Okpewho worked briefly at Longman Publishers, where he also published his first novel, The Victims (1970). He was then admitted to the University of Denver where he received a Ph. D. in Comparative Literature in 1976. He also received a D. Lit. in Humanities from the University of London in 2000.
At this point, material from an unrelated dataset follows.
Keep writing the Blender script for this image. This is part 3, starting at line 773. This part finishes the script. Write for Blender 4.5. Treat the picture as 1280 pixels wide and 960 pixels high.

From 1974 to 1976, Okpewho taught at SUNY Buffalo. In 1976, he returned to Nigeria and taught at the University of Ibadan where he served as Associate Dean of Graduate Studies from 1979 to 1981, and chaired the English Department from 1987 to 1990. After a brief stint at Harvard University, Okpewho joined the faculty of SUNY Binghamton and served as chair of Africana Studies from 1991 to 1997. He was also a faculty in the departments of Comparative Literature and English. In 2004, he was recognized with a SUNY Distinguished Professorship in Humanities. Okpewho retired from teaching recently, and passed away on September 4, 2016 in Binghamton, NY. He is survived by Mary, his wife of 42 years, their four children, and seven grandchildren.

Abbreviated Bibliography

Scholarship
Blood On the Tides: The Ozidi Saga and Oral Epic Narratology, Rochester: Rochester University Press, 2014.
Once Upon a Kingdom: Myth, Hegemony, and Identity, Bloomington: Indiana University Press, 1998.
African Oral Literature: Background, Character, and Continuity, Bloomington: Indiana University Press, 1992.
Myth in Africa: Its Aesthetics and Cultural Relevance, Cambridge: Cambridge University Press, 1983.
The Epic in Africa: Toward a Poetic of Performance, New York: Columbia University Press, 1979.

Novels
Call Me By My Rightful Name, Trenton: Africa World Press, 2004.
Tides, London: Longman, 1993.
The Last Duty, London: Longman, 1981.
The Victims, London: Longman, 1970. American editions: Garden City: Doubleday Anchor, 1971. Washington, DC: Three Continents, 1980.